Das Russland, das ich kannte, ist verschwunden
Ersetzt wurde das komplexe, widersprüchliche und doch vertraute Russland, graduell und dann sehr plötzlich, durch eine hellglänzende Inszenierung. Jugendliche Gesichter sind darin gleichzeitig Publikum und Statisten, nationale Fahnen werden im Takt patriotischer Lieder über Pflicht und Selbstaufopferung geschwenkt, und ein alternder Vladimir Putin ruft auf der Bühne zum Kampf gegen den Feind im Innern auf. Das Spektakel hat eine dunkle Hinterseite: Für den Straftatbestand «Wahrheit» drohen 15 Jahre Haft.

Die Propaganda des Regimes brachte das Thema Krieg seit Jahren zurück in die Köpfe. Sie machte vor der Manipulation intimster Gefühle, wie der Erinnerung an gestorbene Familienmitglieder, nicht halt. Im Januar zeigten mir Moskauer Freunde auf ihren Handys spontan Fotos ihrer Grossväter, die im 2. Weltkrieg an der Front gestorben waren. Ich verstand, dass für meine Gegenüber die Grenze zwischen Vergangenheit und Gegenwart bereits verwischt worden war, ihr Bewusstsein wurde auf einen neuen Krieg vorbereitet. Vergangene Woche erhielt ich eine SMS einer regimetreuen Bekannten aus Moskau: Man muss zu seinem Land halten – ob es recht hat oder nicht.
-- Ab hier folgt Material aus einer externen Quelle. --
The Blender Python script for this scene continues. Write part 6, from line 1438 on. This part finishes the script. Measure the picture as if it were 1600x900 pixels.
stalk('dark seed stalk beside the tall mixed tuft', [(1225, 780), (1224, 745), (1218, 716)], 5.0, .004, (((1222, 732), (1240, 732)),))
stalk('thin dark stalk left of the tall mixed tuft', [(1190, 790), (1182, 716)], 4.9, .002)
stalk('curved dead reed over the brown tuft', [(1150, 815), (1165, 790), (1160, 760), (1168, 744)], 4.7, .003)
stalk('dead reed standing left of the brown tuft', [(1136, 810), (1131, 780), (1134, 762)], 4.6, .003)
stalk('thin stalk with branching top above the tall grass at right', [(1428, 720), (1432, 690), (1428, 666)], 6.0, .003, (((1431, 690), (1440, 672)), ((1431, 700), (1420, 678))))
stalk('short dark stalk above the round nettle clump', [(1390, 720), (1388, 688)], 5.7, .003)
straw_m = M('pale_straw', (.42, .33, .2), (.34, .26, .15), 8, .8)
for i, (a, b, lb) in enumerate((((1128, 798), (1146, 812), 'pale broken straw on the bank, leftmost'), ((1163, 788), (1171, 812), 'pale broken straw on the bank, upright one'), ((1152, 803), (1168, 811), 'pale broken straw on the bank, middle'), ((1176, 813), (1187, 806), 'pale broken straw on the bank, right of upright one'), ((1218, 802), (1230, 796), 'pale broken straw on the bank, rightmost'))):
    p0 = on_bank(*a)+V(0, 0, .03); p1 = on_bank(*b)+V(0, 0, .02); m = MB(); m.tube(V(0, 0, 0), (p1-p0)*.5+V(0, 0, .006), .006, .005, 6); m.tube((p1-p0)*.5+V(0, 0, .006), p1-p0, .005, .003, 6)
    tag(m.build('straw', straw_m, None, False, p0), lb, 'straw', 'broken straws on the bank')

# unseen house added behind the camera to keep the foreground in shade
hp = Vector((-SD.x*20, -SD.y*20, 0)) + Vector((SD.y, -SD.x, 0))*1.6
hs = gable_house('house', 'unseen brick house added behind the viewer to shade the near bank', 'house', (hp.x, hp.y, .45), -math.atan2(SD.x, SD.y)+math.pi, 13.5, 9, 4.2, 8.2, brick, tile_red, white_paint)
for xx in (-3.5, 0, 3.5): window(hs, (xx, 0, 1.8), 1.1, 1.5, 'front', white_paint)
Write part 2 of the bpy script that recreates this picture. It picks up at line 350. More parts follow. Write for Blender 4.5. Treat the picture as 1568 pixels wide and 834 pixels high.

Die Ukraine kämpft um ihr Dasein
In denselben 30 Jahren ist die Ukraine von Null auf entstanden. Die gemächliche sowjetische Provinzstadt Kiew hat sich in die Hauptstadt einer selbstbewussten Nation verwandelt. Die Leere der postkommunistische Apathie wurde durch Patriotismus gefüllt – bis zur Bereitschaft zur Selbstaufopferung. Die Ukrainer verteidigen heute ihre Unabhängigkeit, Freiheit und Selbstbestimmung, und der Kampf findet Akklamation in der Welt.

Doch ich fürchte ich mich. Putins Regime hat die Feedbackschlaufe längst gekappt und trifft Entscheide aus dem physischen und geistigen Bunker. Die ukrainische Seite lehnt bis heute jedwelche Eingeständnisse ab. Tausende sind bereits gestorben. War der Westen leichtsinnig, in dem er den Ukrainern Hoffnungen machte, die er wegen der Gefahr eines Atomschlags und der Abhängigkeit vom russischen Gas nicht erfüllen kann? Wenn keine Kompromissbereitschaft gefunden wird, ist die Gefahr Hunderttausender Toter real.

*Der in Rheinfelden wohnhafte Michael Derrer ist Unternehmer und Hochschuldozent und hat sich seit 30 Jahren auf Russland, die Ukraine und Osteuropa spezialisiert. Er spricht Russisch, Ukrainisch und weitere osteuropäische Sprachen. Aktuell beendet er die Redaktion seines Buches «Korruption, Erpressung und Macht in Russland und der Ukraine», das seine wirtschaftssoziologische Forschung enthält.